Task details
Pull out every line below holding the word "starting".

::: Information shown

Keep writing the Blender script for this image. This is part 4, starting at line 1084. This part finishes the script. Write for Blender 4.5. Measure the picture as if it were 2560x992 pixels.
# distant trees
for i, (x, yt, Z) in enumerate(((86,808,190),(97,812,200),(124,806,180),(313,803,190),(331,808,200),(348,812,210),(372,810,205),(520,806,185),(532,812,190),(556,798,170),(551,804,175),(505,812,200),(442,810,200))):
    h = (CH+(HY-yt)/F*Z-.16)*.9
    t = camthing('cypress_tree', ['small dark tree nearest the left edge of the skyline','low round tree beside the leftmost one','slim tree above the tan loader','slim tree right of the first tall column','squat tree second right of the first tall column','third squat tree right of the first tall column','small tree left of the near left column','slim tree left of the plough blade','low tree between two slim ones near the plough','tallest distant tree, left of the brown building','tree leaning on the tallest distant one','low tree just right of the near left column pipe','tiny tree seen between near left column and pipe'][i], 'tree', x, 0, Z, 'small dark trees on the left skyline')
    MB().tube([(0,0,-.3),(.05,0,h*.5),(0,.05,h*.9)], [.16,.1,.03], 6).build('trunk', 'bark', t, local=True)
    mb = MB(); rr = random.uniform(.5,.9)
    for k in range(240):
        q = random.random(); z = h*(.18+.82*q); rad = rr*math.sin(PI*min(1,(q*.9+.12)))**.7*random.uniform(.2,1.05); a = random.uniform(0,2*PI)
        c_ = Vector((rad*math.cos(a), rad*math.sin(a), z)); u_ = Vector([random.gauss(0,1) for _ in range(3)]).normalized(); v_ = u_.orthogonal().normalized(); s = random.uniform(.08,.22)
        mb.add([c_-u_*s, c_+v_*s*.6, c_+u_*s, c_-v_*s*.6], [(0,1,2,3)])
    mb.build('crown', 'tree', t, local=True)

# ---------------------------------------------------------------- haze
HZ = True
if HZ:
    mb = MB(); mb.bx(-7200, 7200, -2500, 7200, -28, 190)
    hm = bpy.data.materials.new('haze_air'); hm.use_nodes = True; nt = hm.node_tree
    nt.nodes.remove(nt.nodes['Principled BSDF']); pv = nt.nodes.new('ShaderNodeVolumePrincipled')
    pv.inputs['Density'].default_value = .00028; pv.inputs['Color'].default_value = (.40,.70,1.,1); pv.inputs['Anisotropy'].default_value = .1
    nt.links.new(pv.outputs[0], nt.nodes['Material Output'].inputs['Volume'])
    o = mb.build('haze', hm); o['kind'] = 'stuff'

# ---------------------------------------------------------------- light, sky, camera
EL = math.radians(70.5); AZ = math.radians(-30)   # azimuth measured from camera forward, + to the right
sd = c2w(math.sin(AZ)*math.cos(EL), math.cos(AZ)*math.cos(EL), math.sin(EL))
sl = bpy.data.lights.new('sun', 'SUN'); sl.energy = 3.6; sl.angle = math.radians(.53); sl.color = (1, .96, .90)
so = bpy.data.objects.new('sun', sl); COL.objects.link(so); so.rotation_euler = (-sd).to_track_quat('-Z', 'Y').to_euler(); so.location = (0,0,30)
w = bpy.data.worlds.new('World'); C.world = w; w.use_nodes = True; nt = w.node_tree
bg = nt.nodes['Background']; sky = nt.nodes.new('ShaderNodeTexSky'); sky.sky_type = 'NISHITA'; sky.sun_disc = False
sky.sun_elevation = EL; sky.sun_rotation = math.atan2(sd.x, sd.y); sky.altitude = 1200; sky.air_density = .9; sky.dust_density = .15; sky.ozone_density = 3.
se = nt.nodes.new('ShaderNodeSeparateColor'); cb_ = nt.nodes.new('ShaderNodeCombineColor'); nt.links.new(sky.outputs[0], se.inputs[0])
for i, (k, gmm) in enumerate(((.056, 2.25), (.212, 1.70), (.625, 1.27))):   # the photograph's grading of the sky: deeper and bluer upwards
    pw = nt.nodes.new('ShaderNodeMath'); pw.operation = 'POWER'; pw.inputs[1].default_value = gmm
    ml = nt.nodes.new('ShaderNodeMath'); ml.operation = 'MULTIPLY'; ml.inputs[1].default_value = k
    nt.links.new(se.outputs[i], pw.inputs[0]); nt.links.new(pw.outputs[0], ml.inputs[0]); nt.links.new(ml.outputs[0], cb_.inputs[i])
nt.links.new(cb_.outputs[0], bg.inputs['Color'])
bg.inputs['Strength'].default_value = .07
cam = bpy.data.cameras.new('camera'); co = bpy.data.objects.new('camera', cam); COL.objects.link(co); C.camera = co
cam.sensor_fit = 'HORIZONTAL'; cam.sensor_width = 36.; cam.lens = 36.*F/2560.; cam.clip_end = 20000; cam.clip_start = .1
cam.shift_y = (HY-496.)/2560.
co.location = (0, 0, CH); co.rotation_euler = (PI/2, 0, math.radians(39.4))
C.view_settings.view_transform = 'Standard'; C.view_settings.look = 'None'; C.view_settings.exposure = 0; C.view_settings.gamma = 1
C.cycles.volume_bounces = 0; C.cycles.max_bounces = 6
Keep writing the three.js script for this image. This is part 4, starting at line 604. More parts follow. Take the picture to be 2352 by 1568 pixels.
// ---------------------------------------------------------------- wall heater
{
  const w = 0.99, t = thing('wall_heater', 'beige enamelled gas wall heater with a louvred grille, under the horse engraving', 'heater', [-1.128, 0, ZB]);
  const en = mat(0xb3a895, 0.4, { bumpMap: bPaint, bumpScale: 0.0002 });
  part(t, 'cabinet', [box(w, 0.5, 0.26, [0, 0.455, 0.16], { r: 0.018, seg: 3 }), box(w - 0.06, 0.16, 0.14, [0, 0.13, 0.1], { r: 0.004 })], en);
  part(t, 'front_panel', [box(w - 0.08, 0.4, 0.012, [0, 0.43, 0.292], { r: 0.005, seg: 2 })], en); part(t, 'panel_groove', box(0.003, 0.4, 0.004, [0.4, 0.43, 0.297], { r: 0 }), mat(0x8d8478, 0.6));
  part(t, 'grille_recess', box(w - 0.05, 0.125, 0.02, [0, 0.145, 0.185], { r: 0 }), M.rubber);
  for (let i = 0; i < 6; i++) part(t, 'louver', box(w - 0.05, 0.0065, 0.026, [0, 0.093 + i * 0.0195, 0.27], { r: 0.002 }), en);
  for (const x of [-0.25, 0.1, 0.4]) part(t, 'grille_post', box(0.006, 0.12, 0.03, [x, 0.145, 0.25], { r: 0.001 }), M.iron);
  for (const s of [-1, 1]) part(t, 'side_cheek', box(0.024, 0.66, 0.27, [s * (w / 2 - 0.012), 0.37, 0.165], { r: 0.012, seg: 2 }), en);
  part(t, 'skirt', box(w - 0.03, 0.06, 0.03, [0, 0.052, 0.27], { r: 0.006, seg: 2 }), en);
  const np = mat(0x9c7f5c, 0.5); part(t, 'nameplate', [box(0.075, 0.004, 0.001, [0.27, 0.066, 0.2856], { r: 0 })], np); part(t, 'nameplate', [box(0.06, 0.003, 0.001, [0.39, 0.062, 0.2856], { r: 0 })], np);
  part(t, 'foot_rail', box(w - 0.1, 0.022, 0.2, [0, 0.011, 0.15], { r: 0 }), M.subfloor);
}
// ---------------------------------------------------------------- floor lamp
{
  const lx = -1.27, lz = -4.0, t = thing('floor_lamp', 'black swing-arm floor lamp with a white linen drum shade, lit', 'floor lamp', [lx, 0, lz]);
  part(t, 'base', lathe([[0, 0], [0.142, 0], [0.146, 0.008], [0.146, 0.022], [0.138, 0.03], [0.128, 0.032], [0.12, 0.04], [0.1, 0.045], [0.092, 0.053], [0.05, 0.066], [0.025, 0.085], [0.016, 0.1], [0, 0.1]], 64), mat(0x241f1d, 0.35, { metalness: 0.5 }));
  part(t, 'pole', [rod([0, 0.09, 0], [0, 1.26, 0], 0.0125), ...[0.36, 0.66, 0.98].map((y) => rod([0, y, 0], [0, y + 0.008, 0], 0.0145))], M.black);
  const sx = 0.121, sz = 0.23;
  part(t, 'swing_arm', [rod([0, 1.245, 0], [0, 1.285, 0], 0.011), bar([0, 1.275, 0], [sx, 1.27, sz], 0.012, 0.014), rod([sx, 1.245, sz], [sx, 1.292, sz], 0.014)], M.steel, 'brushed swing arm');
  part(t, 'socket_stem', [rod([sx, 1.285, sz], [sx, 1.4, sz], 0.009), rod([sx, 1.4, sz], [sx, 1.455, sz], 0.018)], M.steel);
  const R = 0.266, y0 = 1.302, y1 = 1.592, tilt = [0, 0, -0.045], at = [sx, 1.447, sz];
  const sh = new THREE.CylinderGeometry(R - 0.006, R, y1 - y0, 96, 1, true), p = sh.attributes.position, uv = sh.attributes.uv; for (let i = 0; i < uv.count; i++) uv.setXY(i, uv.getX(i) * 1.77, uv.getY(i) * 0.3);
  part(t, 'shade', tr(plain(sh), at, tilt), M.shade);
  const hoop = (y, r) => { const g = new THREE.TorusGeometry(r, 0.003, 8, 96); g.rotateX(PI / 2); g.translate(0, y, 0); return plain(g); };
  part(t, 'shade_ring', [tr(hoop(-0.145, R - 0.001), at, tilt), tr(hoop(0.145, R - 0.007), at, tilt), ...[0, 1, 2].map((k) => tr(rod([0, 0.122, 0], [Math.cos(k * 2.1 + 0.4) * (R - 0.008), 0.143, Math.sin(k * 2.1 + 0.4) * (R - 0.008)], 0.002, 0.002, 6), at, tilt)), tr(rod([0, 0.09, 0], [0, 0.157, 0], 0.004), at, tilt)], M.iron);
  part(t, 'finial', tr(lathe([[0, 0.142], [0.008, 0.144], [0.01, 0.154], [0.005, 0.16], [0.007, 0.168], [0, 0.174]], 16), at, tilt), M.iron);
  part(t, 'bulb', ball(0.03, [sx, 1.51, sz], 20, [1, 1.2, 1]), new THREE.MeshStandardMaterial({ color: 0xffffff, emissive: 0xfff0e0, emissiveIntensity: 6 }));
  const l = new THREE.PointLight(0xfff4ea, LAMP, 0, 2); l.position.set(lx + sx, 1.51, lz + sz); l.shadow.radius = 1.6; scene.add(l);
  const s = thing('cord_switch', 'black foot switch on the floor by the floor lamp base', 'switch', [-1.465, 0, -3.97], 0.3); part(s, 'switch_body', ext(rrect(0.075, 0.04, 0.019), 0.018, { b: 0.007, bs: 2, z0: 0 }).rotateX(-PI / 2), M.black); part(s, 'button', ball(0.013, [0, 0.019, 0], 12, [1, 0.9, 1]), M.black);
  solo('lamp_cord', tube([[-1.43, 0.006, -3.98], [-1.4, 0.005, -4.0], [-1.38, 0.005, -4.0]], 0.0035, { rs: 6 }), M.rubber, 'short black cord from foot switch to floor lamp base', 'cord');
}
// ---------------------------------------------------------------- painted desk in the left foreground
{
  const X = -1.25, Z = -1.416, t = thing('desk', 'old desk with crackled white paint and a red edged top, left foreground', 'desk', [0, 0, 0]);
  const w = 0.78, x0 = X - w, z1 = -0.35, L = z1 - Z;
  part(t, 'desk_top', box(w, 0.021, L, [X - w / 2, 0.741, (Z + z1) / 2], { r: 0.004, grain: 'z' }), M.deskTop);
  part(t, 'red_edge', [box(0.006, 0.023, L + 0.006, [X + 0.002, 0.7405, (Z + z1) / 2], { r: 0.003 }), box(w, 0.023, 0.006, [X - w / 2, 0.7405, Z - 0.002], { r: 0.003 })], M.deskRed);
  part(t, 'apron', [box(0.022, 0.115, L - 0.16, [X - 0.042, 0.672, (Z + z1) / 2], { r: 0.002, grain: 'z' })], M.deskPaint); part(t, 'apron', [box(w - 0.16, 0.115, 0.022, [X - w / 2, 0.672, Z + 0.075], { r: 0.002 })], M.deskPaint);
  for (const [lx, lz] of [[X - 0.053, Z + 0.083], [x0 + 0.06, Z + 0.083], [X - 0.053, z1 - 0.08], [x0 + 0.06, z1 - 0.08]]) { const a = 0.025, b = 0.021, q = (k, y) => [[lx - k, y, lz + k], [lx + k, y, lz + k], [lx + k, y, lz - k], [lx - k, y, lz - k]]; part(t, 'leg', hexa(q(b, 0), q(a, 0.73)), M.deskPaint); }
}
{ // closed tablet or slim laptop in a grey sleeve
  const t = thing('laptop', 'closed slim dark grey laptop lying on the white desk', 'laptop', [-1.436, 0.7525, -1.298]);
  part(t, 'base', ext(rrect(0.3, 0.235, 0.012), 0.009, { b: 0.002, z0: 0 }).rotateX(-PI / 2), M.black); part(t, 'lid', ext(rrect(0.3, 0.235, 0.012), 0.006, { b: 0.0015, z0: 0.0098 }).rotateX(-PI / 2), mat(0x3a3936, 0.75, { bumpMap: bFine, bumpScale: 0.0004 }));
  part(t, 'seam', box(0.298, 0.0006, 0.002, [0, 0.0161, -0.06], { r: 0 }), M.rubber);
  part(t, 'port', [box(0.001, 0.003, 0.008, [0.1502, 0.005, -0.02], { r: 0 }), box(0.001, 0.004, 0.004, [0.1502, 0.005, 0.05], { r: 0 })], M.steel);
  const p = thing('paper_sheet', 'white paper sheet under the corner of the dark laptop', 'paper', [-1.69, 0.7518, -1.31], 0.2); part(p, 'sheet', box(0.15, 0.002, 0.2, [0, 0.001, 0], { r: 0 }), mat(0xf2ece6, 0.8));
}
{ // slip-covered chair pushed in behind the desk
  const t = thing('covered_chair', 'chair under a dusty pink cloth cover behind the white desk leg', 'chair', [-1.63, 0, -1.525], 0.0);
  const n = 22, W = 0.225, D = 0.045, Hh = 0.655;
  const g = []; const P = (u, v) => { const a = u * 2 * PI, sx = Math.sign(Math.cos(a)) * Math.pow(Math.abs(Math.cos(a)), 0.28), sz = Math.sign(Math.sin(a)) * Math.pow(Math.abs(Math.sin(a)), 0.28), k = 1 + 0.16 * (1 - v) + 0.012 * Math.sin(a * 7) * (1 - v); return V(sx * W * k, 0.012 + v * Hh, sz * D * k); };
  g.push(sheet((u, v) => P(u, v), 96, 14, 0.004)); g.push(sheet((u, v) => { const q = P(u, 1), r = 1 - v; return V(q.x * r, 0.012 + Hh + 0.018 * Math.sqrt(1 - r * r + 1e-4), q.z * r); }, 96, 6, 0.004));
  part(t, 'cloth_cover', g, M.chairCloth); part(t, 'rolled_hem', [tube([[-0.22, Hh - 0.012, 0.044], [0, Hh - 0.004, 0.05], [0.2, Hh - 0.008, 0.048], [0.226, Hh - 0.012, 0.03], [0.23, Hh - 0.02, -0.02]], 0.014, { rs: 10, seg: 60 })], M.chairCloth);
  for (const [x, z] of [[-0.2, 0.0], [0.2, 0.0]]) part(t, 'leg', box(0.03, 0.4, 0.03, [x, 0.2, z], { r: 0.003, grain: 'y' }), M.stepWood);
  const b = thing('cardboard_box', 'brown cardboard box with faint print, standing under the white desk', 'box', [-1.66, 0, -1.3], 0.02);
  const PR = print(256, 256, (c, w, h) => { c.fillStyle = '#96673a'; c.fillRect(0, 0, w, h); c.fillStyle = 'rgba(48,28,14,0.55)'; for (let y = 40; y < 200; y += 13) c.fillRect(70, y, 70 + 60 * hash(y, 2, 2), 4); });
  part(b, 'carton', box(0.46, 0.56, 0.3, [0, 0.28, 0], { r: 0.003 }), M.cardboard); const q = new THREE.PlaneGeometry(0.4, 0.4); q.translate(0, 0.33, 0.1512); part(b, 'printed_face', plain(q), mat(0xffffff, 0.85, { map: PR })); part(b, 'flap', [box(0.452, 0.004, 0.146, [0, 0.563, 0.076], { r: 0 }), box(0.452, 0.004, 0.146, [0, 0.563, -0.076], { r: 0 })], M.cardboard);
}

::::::

Result below
Keep writing the Blender script for this image. This is part 4, starting at line 1084. This part finishes the script. Write for Blender 4.5. Measure the picture as if it were 2560x992 pixels.
Keep writing the three.js script for this image. This is part 4, starting at line 604. More parts follow. Take the picture to be 2352 by 1568 pixels.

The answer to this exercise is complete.